Doc Rivers Remains Loyal to Celtics, Never Considered Coaching Elsewhere

Doc Rivers Remains Loyal to Celtics, Never Considered Coaching Elsewhere Toward the end of the 2010-11 NBA season, there was a lot of speculation that Celtics coach Doc Rivers would leave Boston and try his hand at another high-profile coaching job. There were rumors of him coaching the superfriends in Miami, the new-look squad in New York, or even taking the job vacated by Phil Jackson in Los Angeles.

But there was no truth to any of them, and Rivers silenced everyone by agreeing to a five-year, $35 million extension shortly after the conclusion of the Celtics' playoff run.

Rivers clarified Wednesday that there was never any doubt. If he coached at all, he knew it would be in Boston.

"During the playoffs, Danny [Ainge] and I had been talking a lot," he said. "I was in the position to be a free agent, I guess, and I thought about a lot of stuff. I kept thinking — you can go other places, but this is the place I want to be."

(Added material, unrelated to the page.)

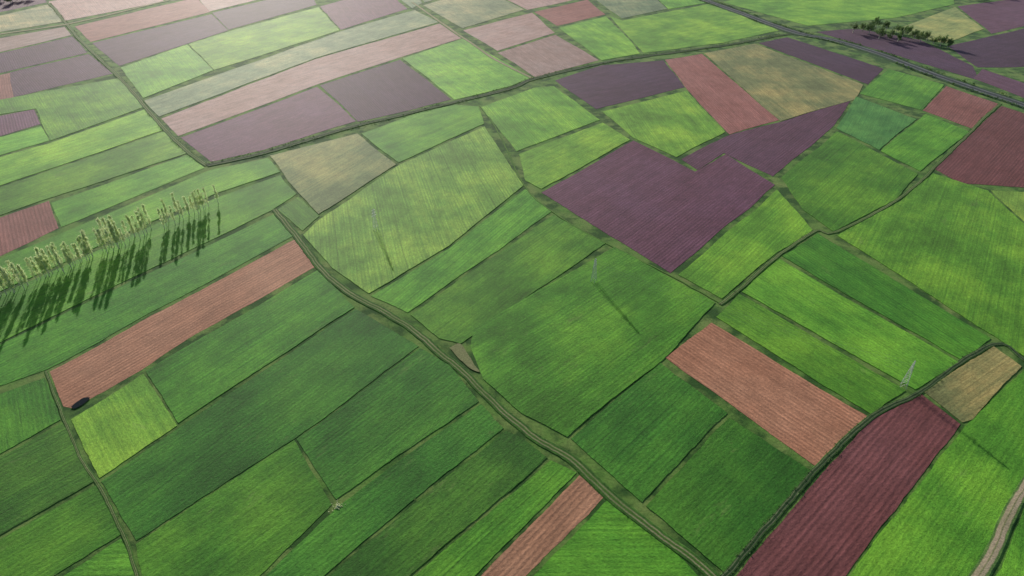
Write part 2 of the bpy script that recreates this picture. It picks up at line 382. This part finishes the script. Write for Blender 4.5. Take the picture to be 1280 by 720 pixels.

After coaching in Orlando for four seasons and a wee bit of a fifth, Rivers took over the Celtics' job in 2004 and has held it down for the last seven years, now going on 12. He's the third-winningest coach in franchise history, behind only Red Auerbach and Tommy Heinsohn. His all-time record with the C's is 336-238.

He wants to add to that record.

"I want to be here because of what I am," Rivers said. "I'm a Celtic. I believe in this organization. I love the team, the brand.

"That doesn't guarantee a future for us as far as who we are, as far as players. Kevin [Garnett] and Paul [Pierce] and Ray [Allen] are getting older. But at the end of the day, I still coach the Celtics.

"That's why I took the job originally, when we didn't have them, and it's why I stayed here. The only other decision for me was not coaching."